▶ **Task instructions**: Output every line below exactly.

▶ **Collected material**:
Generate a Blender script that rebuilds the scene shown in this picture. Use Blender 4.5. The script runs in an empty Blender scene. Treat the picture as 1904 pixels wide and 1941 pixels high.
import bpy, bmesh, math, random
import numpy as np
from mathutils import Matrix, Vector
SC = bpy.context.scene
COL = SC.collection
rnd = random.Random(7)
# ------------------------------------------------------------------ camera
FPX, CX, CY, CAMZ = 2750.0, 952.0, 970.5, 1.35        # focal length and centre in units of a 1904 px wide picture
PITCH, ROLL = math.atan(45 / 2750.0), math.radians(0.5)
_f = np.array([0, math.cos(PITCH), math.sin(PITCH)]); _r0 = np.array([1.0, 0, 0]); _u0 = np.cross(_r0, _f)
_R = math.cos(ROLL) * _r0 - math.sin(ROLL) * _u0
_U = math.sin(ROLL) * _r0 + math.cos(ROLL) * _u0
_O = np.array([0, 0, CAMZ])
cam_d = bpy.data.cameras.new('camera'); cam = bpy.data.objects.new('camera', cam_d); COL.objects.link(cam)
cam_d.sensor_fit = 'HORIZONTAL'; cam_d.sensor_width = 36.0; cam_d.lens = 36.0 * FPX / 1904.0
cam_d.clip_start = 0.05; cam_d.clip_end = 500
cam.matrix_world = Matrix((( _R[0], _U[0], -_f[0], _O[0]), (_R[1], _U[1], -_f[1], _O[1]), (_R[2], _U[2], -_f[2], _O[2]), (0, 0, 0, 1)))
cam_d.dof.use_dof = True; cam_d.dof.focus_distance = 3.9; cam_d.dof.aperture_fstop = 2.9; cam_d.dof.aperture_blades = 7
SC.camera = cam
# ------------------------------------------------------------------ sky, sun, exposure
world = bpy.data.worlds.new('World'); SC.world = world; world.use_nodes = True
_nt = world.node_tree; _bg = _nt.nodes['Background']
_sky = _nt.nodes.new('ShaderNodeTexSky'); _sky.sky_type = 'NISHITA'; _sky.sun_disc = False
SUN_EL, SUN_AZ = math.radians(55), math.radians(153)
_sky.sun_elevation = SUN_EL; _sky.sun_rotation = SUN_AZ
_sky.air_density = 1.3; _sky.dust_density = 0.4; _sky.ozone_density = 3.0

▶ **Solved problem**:
Generate a Blender script that rebuilds the scene shown in this picture. Use Blender 4.5. The script runs in an empty Blender scene. Treat the picture as 1904 pixels wide and 1941 pixels high.
import bpy, bmesh, math, random
import numpy as np
from mathutils import Matrix, Vector
SC = bpy.context.scene
COL = SC.collection
rnd = random.Random(7)
# ------------------------------------------------------------------ camera
FPX, CX, CY, CAMZ = 2750.0, 952.0, 970.5, 1.35        # focal length and centre in units of a 1904 px wide picture
PITCH, ROLL = math.atan(45 / 2750.0), math.radians(0.5)
_f = np.array([0, math.cos(PITCH), math.sin(PITCH)]); _r0 = np.array([1.0, 0, 0]); _u0 = np.cross(_r0, _f)
_R = math.cos(ROLL) * _r0 - math.sin(ROLL) * _u0
_U = math.sin(ROLL) * _r0 + math.cos(ROLL) * _u0
_O = np.array([0, 0, CAMZ])
cam_d = bpy.data.cameras.new('camera'); cam = bpy.data.objects.new('camera', cam_d); COL.objects.link(cam)
cam_d.sensor_fit = 'HORIZONTAL'; cam_d.sensor_width = 36.0; cam_d.lens = 36.0 * FPX / 1904.0
cam_d.clip_start = 0.05; cam_d.clip_end = 500
cam.matrix_world = Matrix((( _R[0], _U[0], -_f[0], _O[0]), (_R[1], _U[1], -_f[1], _O[1]), (_R[2], _U[2], -_f[2], _O[2]), (0, 0, 0, 1)))
cam_d.dof.use_dof = True; cam_d.dof.focus_distance = 3.9; cam_d.dof.aperture_fstop = 2.9; cam_d.dof.aperture_blades = 7
SC.camera = cam
# ------------------------------------------------------------------ sky, sun, exposure
world = bpy.data.worlds.new('World'); SC.world = world; world.use_nodes = True
_nt = world.node_tree; _bg = _nt.nodes['Background']
_sky = _nt.nodes.new('ShaderNodeTexSky'); _sky.sky_type = 'NISHITA'; _sky.sun_disc = False
SUN_EL, SUN_AZ = math.radians(55), math.radians(153)
_sky.sun_elevation = SUN_EL; _sky.sun_rotation = SUN_AZ
_sky.air_density = 1.3; _sky.dust_density = 0.4; _sky.ozone_density = 3.0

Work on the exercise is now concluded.